The iconic view in Kennicott is the giant red mill building from the old Kennecott Copper Company, which stands 14 stories above the Kennicott glacier (the different spellings are due to clerical mistakes on official paperwork a century ago).
How to See It
Without a Guide: You can explore the area on your own following a map from the National Park Service.
With a Guide: Take a guided tour with St. Elias Alpine Guides, a local company that has been granted special permission to take travelers not only around the town, but also inside the buildings.
Historic Details: The Discovery of Copper
Copper became an extremely valuable mineral at the turn of the century due to the inventions of electricity, automobiles, and telephones. In the summer of 1900, prospectors Clarence Warren and Jack Smith were exploring Kennecott Glacier and came across the richest concentration of copper ore ever discovered. The samples they collected from Bonanza Peak’s magnificent green cliffs of exposed copper revealed up to 70% of pure chalcocite.
The Development of the Mines
J.P. Morgan and several other wealthy families collaborated to form the Alaska Syndicate and capitalize on this rich mineral source. They hired Michael J. Heney, who had previously built the White Pass & Yukon Railroad.

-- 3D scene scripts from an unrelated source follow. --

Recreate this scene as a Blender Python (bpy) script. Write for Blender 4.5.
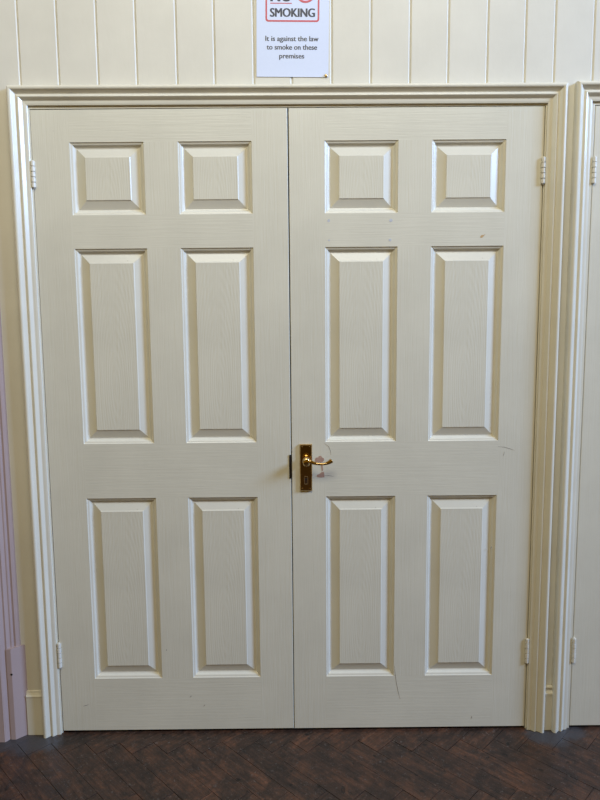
import bpy, bmesh, math, random
from mathutils import Vector, Matrix
random.seed(7)
R = math.radians
SC = bpy.context.scene
COL = SC.collection
for o in list(bpy.data.objects): bpy.data.objects.remove(o)

# ------------------------------------------------------------------ camera
cd = bpy.data.cameras.new('camera'); cam = bpy.data.objects.new('camera', cd); COL.objects.link(cam)
cd.sensor_fit = 'VERTICAL'; cd.sensor_height = 24.0; cd.lens = 24.0 * 625.0 / 800.0
cd.clip_start = 0.02
cam.location = (0.0229, -1.9512, 1.3291)
cam.rotation_euler = (Matrix.Rotation(R(-0.1704), 3, 'Z') @ Matrix.Rotation(R(90 - 6.3799), 3, 'X') @ Matrix.Rotation(R(-0.4788), 3, 'Z')).to_euler()
SC.camera = cam

# ------------------------------------------------------------------ light of the room
w = bpy.data.worlds.new('room_light'); SC.world = w; w.use_nodes = True
bg = w.node_tree.nodes['Background']
bg.inputs[0].default_value = (1.0, 0.60, 0.06, 1); bg.inputs[1].default_value = 0.22

def area(name, loc, target, sx, sy, power, col, spread=180):
    l = bpy.data.lights.new(name, 'AREA'); l.shape = 'RECTANGLE'; l.size = sx; l.size_y = sy
    l.energy = power; l.color = col; l.spread = R(spread)
    o = bpy.data.objects.new(name, l); COL.objects.link(o); o.location = loc
    o.rotation_euler = (Vector(target) - Vector(loc)).to_track_quat('-Z', 'Y').to_euler()
    return o
# cool daylight from the high windows on the right, a weak cool fill added from the left, pale rooflight in front of the doors
area('daylight_right_window', (6.2, -2.4, 4.2), (-1.6, 0, 2.2), 1.9, 1.5, 262, (0.37, 0.575, 1.0), 110)
area('fill_left', (-4.5, -2.4, 3.6), (0.2, 0, 2.0), 1.5, 1.2, 22, (0.4, 0.72, 1.0))
area('rooflight', (0.0, -2.2, 3.7), (0.0, 0, 1.8), 2.6, 0.9, 63, (1.0, 0.965, 0.80))

SC.view_settings.view_transform = 'Standard'
SC.view_settings.look = 'None'
SC.view_settings.gamma = 1.0
SC.view_settings.use_curve_mapping = False
SC.view_settings.exposure = 0.0

# ------------------------------------------------------------------ materials
def nt(name):
    m = bpy.data.materials.new(name); m.use_nodes = True
    t = m.node_tree; b = t.nodes['Principled BSDF']
    return m, t, b
def N(t, kind, **kw):
    n = t.nodes.new(kind)
    for k, v in kw.items(): setattr(n, k, v)
    return n
def lk(t, a, b): t.links.new(a, b)
def ramp(t, src, stops):
    r = N(t, 'ShaderNodeValToRGB')
    e = r.color_ramp.elements
    while len(e) < len(stops): e.new(0.5)
    for i, (p, c) in enumerate(stops): e[i].position = p; e[i].color = (*c, 1)
    lk(t, src, r.inputs[0]); return r
def mapping(t, scale, loc=(0, 0, 0)):
    tc = N(t, 'ShaderNodeTexCoord'); mp = N(t, 'ShaderNodeMapping')
    mp.inputs['Scale'].default_value = scale; mp.inputs['Location'].default_value = loc
    lk(t, tc.outputs['Object'], mp.inputs[0]); return mp
def noise(t, mp, scale, detail=4, rough=0.55, dist=0.0):
    n = N(t, 'ShaderNodeTexNoise'); n.inputs['Scale'].default_value = scale
    n.inputs['Detail'].default_value = detail; n.inputs['Roughness'].default_value = rough
    n.inputs['Distortion'].default_value = dist
    lk(t, mp.outputs[0], n.inputs['Vector']); return n

def paint(name, col, grain=None, rough=0.40, strength=0.48, cathedral=False):
    """satin paint; grain 'v'/'h' embosses wood grain along z / x"""
    m, t, b = nt(name)
    big = noise(t, mapping(t, (1, 1, 1)), 5.0, 5, 0.6)
    c2 = tuple(x * 0.93 for x in col)
    cr = ramp(t, big.outputs[0], [(0.35, c2), (0.65, col)])
    # small scuffs and specks in the old paint
    sp = noise(t, mapping(t, (1, 1, 1.0)), 95.0, 2, 0.5)
    sm = ramp(t, sp.outputs[0], [(0.76, (0, 0, 0)), (0.84, (0.5, 0.5, 0.5))])
    mx = N(t, 'ShaderNodeMix', data_type='RGBA')
    lk(t, sm.outputs[0], mx.inputs[0]); lk(t, cr.outputs[0], mx.inputs[6]); mx.inputs[7].default_value = (col[0]*.45, col[1]*.42, col[2]*.40, 1)
    lk(t, mx.outputs[2], b.inputs['Base Color'])
    b.inputs['Roughness'].default_value = rough
    bp = N(t, 'ShaderNodeBump'); bp.inputs['Strength'].default_value = strength
    if grain:
        s = (170, 1, 6) if grain == 'v' else (6, 1, 170)
        g = noise(t, mapping(t, s), 1.0, 3, 0.6, 0.6)
        out = g.outputs[0]
        if cathedral:
            wv = N(t, 'ShaderNodeTexWave', wave_type='RINGS', rings_direction='SPHERICAL')
            mp = mapping(t, (1.0, 0.0, 0.16), (0.0, 0, 0.02))
            wv.inputs['Scale'].default_value = 48; wv.inputs['Distortion'].default_value = 3.0
            wv.inputs['Detail'].default_value = 2; wv.inputs['Detail Scale'].default_value = 0.4
            lk(t, mp.outputs[0], wv.inputs['Vector'])
            ma = N(t, 'ShaderNodeMath', operation='MULTIPLY_ADD'); ma.inputs[1].default_value = 0.19
            lk(t, wv.outputs['Fac'], ma.inputs[0]); lk(t, out, ma.inputs[2]); out = ma.outputs[0]
        bp.inputs['Distance'].default_value = 0.0012
        lk(t, out, bp.inputs['Height'])
    else:
        s = noise(t, mapping(t, (1, 1, 0.35)), 60, 3, 0.55)
        bp.inputs['Distance'].default_value = 0.0015
        lk(t, s.outputs[0], bp.inputs['Height'])
    lk(t, bp.outputs[0], b.inputs['Normal'])
    return m

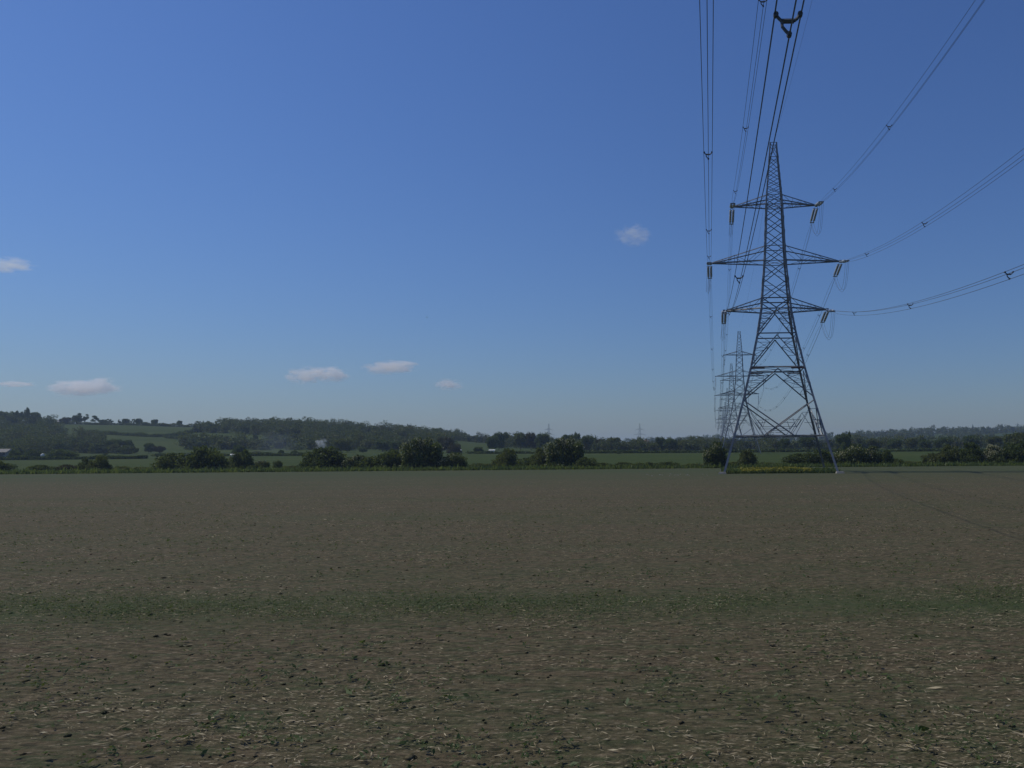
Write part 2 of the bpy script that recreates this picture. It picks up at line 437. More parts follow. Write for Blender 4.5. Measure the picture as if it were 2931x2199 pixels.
# rough grass margin in front of the hedge
r = np.random.default_rng(81); n = 26000
u = r.uniform(-1.05, 0.55, n); hy = hedge_y(u)
yy = hy - 3.5 + r.random(n)**1.3*9
C = np.stack([u*yy, yy, np.zeros(n)], 1)
hgt = r.gamma(3, 0.10, n)+0.12
d = r.normal(0, 0.25, (n, 3)); d[:, 2] = 1
tip = C + d*hgt[:, None]; side = r.normal(size=(n, 3)); side[:, 2] = 0; side *= 0.11
V = np.stack([C-side, C+side, tip+side*0.3, tip-side*0.3], 1).reshape(-1, 3)
tag(link('grass_margin', fastmesh('grass_margin', V, np.arange(4*n).reshape(n, 4)), M['grass']), 'strip of rough green grass along the foot of the hedge', 'grass', kind='stuff')

# ------------------------------------------------------------------ foliage prototypes
def crown_pts(n, lobes, seed, shell=0.35):
    """points in a union of ellipsoid lobes [(cx,cy,cz,rx,ry,rz)], denser towards their skins"""
    r = np.random.default_rng(seed)
    w = np.array([l[3]*l[4]*l[5] for l in lobes])**0.67; w /= w.sum()
    k = r.choice(len(lobes), n, p=w); L = np.array(lobes)[k]
    d = r.normal(size=(n, 3)); d /= np.linalg.norm(d, axis=1, keepdims=True)
    rad = r.random(n)**shell * (1 + r.normal(0, 0.07, n))
    return L[:, :3] + d*rad[:, None]*L[:, 3:]

def lobes_for(seed, kind):
    """unit-height, unit-half-width crown made of uneven lobes"""
    r = np.random.default_rng(seed); L = []
    if kind == 'bush':
        L.append((0, 0, 0.36, 0.62, 0.62, 0.42))
        for i in range(13):
            a = r.uniform(0, 6.28); q = r.uniform(0.35, 0.72); s = r.uniform(0.2, 0.36)
            L.append((math.cos(a)*q, math.sin(a)*q, r.uniform(0.14, 0.62), s, s, s*0.75))
        for i in range(5):
            a = r.uniform(0, 6.28); q = r.uniform(0.0, 0.4); s = r.uniform(0.13, 0.24)
            L.append((math.cos(a)*q, math.sin(a)*q, r.uniform(0.68, 0.86), s, s, s*0.7))
        for i in range(8):
            a = i*0.785 + r.uniform(-.3, .3); L.append((math.cos(a)*0.62, math.sin(a)*0.62, 0.10, 0.26, 0.26, 0.13))
    elif kind == 'round':
        L.append((0, 0, 0.55, 0.62, 0.62, 0.38))
        for i in range(14):
            a = r.uniform(0, 6.28); q = r.uniform(0.3, 0.72); s = r.uniform(0.2, 0.36)
            L.append((math.cos(a)*q, math.sin(a)*q, r.uniform(0.26, 0.80), s, s, s*0.55))
    elif kind == 'loose':
        for i in range(15):
            a = r.uniform(0, 6.28); q = r.uniform(0.1, 0.8); s = r.uniform(0.14, 0.27)
            L.append((math.cos(a)*q, math.sin(a)*q, r.uniform(0.38, 0.92), s, s, s*0.45))
    elif kind == 'tall':
        for i in range(11):
            a = r.uniform(0, 6.28); q = r.uniform(0.0, 0.5); z = 0.25+0.062*i; s = r.uniform(0.3, 0.5)*(1.15-abs(z-0.5))
            L.append((math.cos(a)*q, math.sin(a)*q, z, s, s, 0.13))
    elif kind == 'fir':
        for i in range(10):
            z = 0.12+0.085*i; s = 0.75*(1-z)+0.08; L.append((r.normal(0, .05), r.normal(0, .05), z, s, s, 0.09))
    return L

def wood_mesh(name, seed, top, spread, n=6, r0=0.05):
    r = random.Random(seed); mb = MB()
    mb.tube([(0, 0, -0.05), (r.uniform(-.03, .03), 0, top*0.5), (r.uniform(-.06, .06), r.uniform(-.05, .05), top)], [r0, r0*0.7, r0*0.25], 6)
    for i in range(n):
        z = top*r.uniform(0.3, 0.85); a = r.uniform(0, 6.28); l = spread*r.uniform(0.5, 1)
        mb.tube([(0, 0, z), (math.cos(a)*l*0.5, math.sin(a)*l*0.5, z+0.1), (math.cos(a)*l, math.sin(a)*l, z+0.22)], [r0*0.45, r0*0.3, r0*0.12], 4)
    return mb.mesh(name)

PROTO = {}
def proto(kind, seed, n, leaf, shell=0.35):
    lb = lobes_for(seed, kind)
    C = crown_pts(n, lb, seed+1, shell); C[:, 2] = np.maximum(C[:, 2], 0.015)
    V, Fc = quads(C, np.random.default_rng(seed).uniform(0.7, 1.3, n)*leaf, 0.75, 1.0, seed+2)
    V[:, 2] = np.maximum(V[:, 2], 0.0)
    V[:, 2] /= C[:, 2].max()
    return fastmesh('crown', V, Fc), lb
for i in range(6): PROTO['bush', i] = proto('bush', 100+i*7, 5200, 0.085)
for i in range(4): PROTO['round', i] = proto('round', 200+i*7, 4200, 0.095)
for i in range(4): PROTO['loose', i] = proto('loose', 300+i*7, 1900, 0.085, 0.5)
for i in range(2): PROTO['tall', i] = proto('tall', 400+i*7, 1500, 0.12)
for i in range(2): PROTO['fir', i] = proto('fir', 500+i*7, 900, 0.13)
STEM = {'bush': [wood_mesh('stem', i, 0.6, 0.5, 8, 0.03) for i in range(3)], 'tree': [wood_mesh('trunk', 20+i, 0.75, 0.6, 7, 0.045) for i in range(3)]}
BLOSSOM = []
for i in range(6):
    lb = PROTO['bush', i][1]
    C = crown_pts(5200, lb, 900+i, 0.12)
    side = 0.55*(-C[:, 0]) + 0.2*C[:, 1] + 1.2*(C[:, 2]-0.62)
    C = C[(side + np.random.default_rng(i).normal(0, 0.15, len(C))) > -0.02]
    V, Fc = quads(C*1.03, 0.06, 0.8, 1.0, 950+i)
    BLOSSOM.append(fastmesh('blossom', V, Fc))
_cache = {}
def withmat(me, mat):
    key = (me.name, mat.name)
    if key not in _cache:
        m2 = me.copy(); m2.materials.clear(); m2.materials.append(mat); _cache[key] = m2
    return _cache[key]

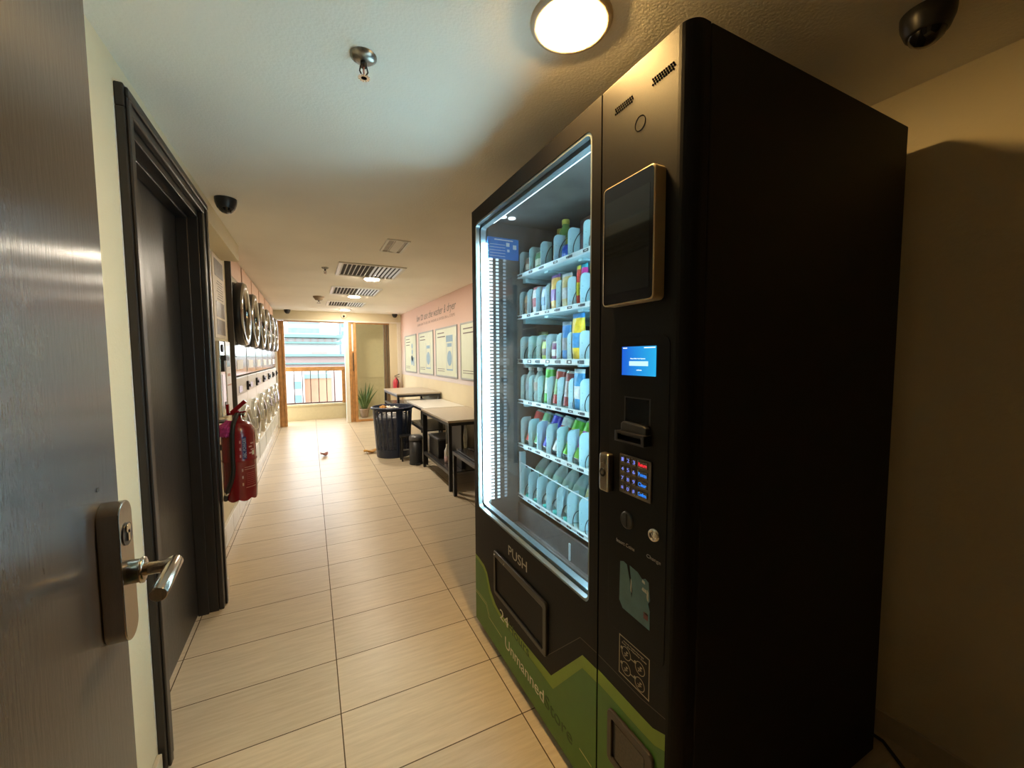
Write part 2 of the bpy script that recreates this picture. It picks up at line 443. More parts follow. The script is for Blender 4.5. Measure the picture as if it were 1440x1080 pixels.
lathe(bm, [(0, 0), (.017, 0), (.017, .012), (.0185, .013), (.0185, .016), (.014, .0175), (0, .0175)], (-.2475, .765, .999), (1, 0, 0), 32)
new('rose', bm, STEEL, hp)
bm = bmesh.new(); cyl(bm, (-.231, .765, .999), (-.198, .765, .999), .0092, seg=24); cyl(bm, (-.198, .7760, .999), (-.198, .695, .988), .0105, seg=28); new('lever', bm, STEEL, hp, bevel=.001)
bm = bmesh.new(); cyl(bm, (-.2722, .752, 1.129), (-.2712, .752, 1.129), .0035, seg=12); new('screw_hole', bm, RUBBER, d2)

# ------------------------------------------------------------------ vending machine
VX, VY0, VY1, VS, VZ0, VZ1 = .692, .589, 1.807, .867, .03, 1.98
vm = thing('vending_machine', 'tall black vending machine with lit glass front and green stripe decal', 'vending machine', (1.15, 1.2, 0))
BX = 1.598
bm = bmesh.new()
# cabinet walls (hollow)
box(bm, .745, BX, VY0, .62, VZ0, VZ1)            # near side
box(bm, .745, BX, VY1 - .03, VY1, VZ0, VZ1)      # far side
box(bm, .745, BX, .62, VY1 - .03, VZ1 - .03, VZ1)
box(bm, .745, BX, .62, VY1 - .03, VZ0, VZ0 + .03)
box(bm, BX - .03, BX, .62, VY1 - .03, VZ0 + .03, VZ1 - .03)
box(bm, .745, BX - .03, .62, .895, VZ0 + .03, VZ1 - .03)  # control bay block
new('cabinet', bm, MSIDE, vm, bevel=.004)
for (x, y) in ((.80, .66), (.80, 1.74), (1.54, .66), (1.54, 1.74)):
    bm = bmesh.new(); cyl(bm, (x, y, 0), (x, y, .012), .022); cyl(bm, (x, y, .012), (x, y, .031), .010); new('foot', bm, BLKMETAL, vm)
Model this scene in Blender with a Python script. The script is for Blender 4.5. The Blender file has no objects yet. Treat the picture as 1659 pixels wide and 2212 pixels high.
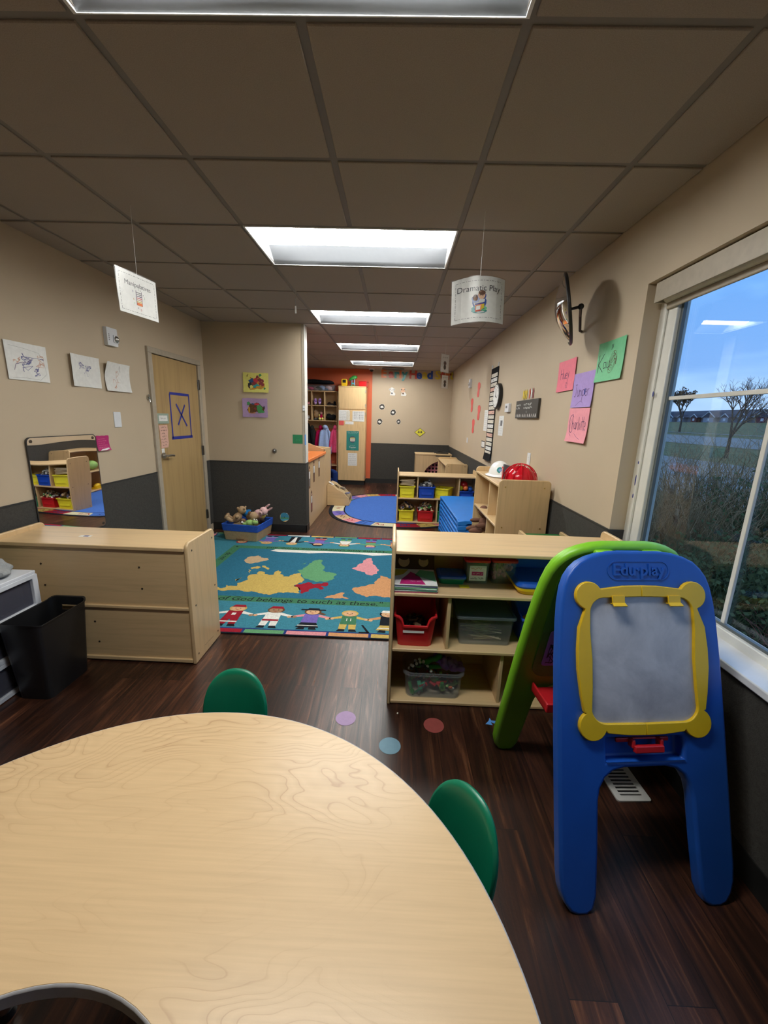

It took Heney and his crews 4 years of tireless labor in temperatures as low as 40 degrees below zero to build the rail bed and bridges through the regions rough terrain. Steven Birch, a mining engineer, was hired to develop the Kennecott mining claims. He used dog sleds to haul entire steamships, piece by piece, from Valdez. He reassembled them on the Copper River, and used them, as well as horses and dog sleds, to bring in equipment and begin mining before the railroad was even finished. The railroad was completed in 1911 and the Kennecott Mines quickly established itself as a model of state-of-the-art technology and progressive management.
The Active Kennecott Mines
The Kennecott Copper Corporation lured workers to this isolated Alaskan mining camp with higher salaries than any mine in the lower 48 offered. Mill workers and miners lived in bunkhouses, worked 7 days a week and sent money home to their families. Between their hard work and the ingenuity of the founders, Kennecott Copper Corporation produced at least $200 million worth of ore, making it one of the world’s largest mineral companies. Profits were used to expand the corporation by investing in mines in Chile and the lower-48.
From the Close of the Mines to Today
Despite all the initial success, the low price of copper during the Great Depression took it’s toll on the Kennecott Mines. By 1938, all known ore deposits had been depleted. The mines closed their doors, the railroad shut down, and Kennecott became a ghost town with only a handful of residents remaining. In the 1960’s the Kennecott Copper Corporation sold its land, structures, and surface mining rights to Consolidated Wrangell Mining Co. The Great Kennecott Land Company was formed in 1976 and the town and surrounding land was subdivided and put up for sale to private owners. A group of doctors and lawyers from Anchorage purchased the property (including Jim Harrower, an Anchorage dentist who ran a wilderness lodge deep in the Alaska Range on the Stony River--where Alaska.org founder Bob Kaufman spent his first winter in Alaska in 1988).
Brad Meiklejohn of the Conservation Fund helped the Park Service acquire the property in June, 1998. Today, this old mill town is a National Historic Landmark, and has become one of Alaska’s most popular destinations.